Recently, the 3rdAnnual General Meeting of NRN USA, convened by Sr VP Lok Tiwari, was successfully organized in Metro DC area on March 21-22, 2015.  It had a good participation of NRNs across the country, and I was delighted to see firsthand the dedication of our colleagues on the NCC Board, especially young folks such as Youth Coordinator Barsha Moktan, Treasurer Bed Basnet, General Secretary Krishna Pokharel, Joint Secretary Dil Shrestha, Board member Dharma Bhattarai and many other dedicated Board representatives and volunteers.  The AGM amended the By-Laws once again, based on which new NCC election was to be held in April 2015.  The new Board will take over in May 2015, its term being aligned with that of the ICC, i.e. for a two year period. So, we will soon be working with yet another NCC Board in the US.

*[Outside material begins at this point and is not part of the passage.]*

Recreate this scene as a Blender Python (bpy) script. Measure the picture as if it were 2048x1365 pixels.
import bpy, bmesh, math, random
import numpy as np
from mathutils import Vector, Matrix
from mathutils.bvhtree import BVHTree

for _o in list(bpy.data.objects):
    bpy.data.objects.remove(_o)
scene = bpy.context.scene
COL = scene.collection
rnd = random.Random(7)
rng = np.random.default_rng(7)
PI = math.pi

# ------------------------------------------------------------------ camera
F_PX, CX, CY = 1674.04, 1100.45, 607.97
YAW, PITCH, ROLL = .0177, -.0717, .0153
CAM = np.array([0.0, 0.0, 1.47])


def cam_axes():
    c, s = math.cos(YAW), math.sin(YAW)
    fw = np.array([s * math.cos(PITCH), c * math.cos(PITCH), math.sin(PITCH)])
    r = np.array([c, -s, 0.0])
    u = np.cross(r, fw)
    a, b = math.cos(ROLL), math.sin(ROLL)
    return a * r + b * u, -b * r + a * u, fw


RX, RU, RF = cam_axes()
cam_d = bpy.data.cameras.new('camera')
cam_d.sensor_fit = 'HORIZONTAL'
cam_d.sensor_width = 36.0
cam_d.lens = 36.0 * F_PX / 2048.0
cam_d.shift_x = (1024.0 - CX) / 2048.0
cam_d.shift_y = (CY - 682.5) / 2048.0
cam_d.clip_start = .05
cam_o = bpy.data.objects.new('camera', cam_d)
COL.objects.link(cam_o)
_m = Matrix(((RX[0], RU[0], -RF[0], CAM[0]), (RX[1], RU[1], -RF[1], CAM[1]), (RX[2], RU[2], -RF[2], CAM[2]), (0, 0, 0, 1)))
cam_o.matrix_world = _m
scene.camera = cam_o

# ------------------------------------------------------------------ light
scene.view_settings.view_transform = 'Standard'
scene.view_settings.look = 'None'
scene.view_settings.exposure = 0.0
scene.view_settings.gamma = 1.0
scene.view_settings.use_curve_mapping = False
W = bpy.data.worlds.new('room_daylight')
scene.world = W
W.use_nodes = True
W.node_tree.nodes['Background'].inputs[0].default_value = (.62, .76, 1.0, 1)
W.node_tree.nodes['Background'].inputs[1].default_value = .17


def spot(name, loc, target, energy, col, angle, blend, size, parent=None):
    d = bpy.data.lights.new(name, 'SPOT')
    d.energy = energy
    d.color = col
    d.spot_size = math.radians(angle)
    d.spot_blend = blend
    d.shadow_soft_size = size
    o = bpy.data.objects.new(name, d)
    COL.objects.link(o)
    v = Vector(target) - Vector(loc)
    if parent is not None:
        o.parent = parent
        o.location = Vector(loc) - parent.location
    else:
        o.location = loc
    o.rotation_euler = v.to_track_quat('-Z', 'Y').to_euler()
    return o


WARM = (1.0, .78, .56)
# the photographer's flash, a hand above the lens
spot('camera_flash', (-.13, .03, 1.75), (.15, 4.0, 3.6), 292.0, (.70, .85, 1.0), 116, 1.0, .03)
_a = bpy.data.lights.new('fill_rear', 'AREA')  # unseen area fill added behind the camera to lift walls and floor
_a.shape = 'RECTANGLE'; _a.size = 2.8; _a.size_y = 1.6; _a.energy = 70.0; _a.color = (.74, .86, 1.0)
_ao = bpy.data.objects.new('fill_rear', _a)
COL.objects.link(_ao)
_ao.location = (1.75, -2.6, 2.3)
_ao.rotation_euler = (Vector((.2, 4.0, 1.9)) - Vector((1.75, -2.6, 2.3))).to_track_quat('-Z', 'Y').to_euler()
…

While in Washington, I also saw a live show of open debate of six presidential candidates organized by a Nepali Television Group, which went on for about a couple of hours. I found it to be an interesting civic exercise that would enhance transparency and accountability of the association, and can also increase awareness about roles of not only the NCC Board but also the general members.  The new team has the challenge of following the footsteps of the previous Boards, as they have set the bar high, and should be reaching out to the huge membership base.  This team will also need to work hard in operationalising the concept of state chapters (as provisioned by the amended By-Laws) in close and friendly partnership with many pre-existing and active Nepalese associations.  The NRN in the US can no longer be characterized as a “small NRN NCC in a big country” as I once read in an online article a couple of years ago.  Those who served on the NCC Boards and many who supported from outside the Board have worked hard to bring the NRNA to the journey of reaching out to the grassroots, and dedicated their time and efforts towards a strong, institutionalized and democratic NRN USA.  Let us express our deep gratitude to all of them, and also wish all the best for the new Board that will be in place this year. 

(The author is Americas Regional Coordinator (RC) of NRNA-ICC. He acknowledges and thanks to Patron Dr Ambika Adhikari and DRC Sonam Lama for their review of this article.)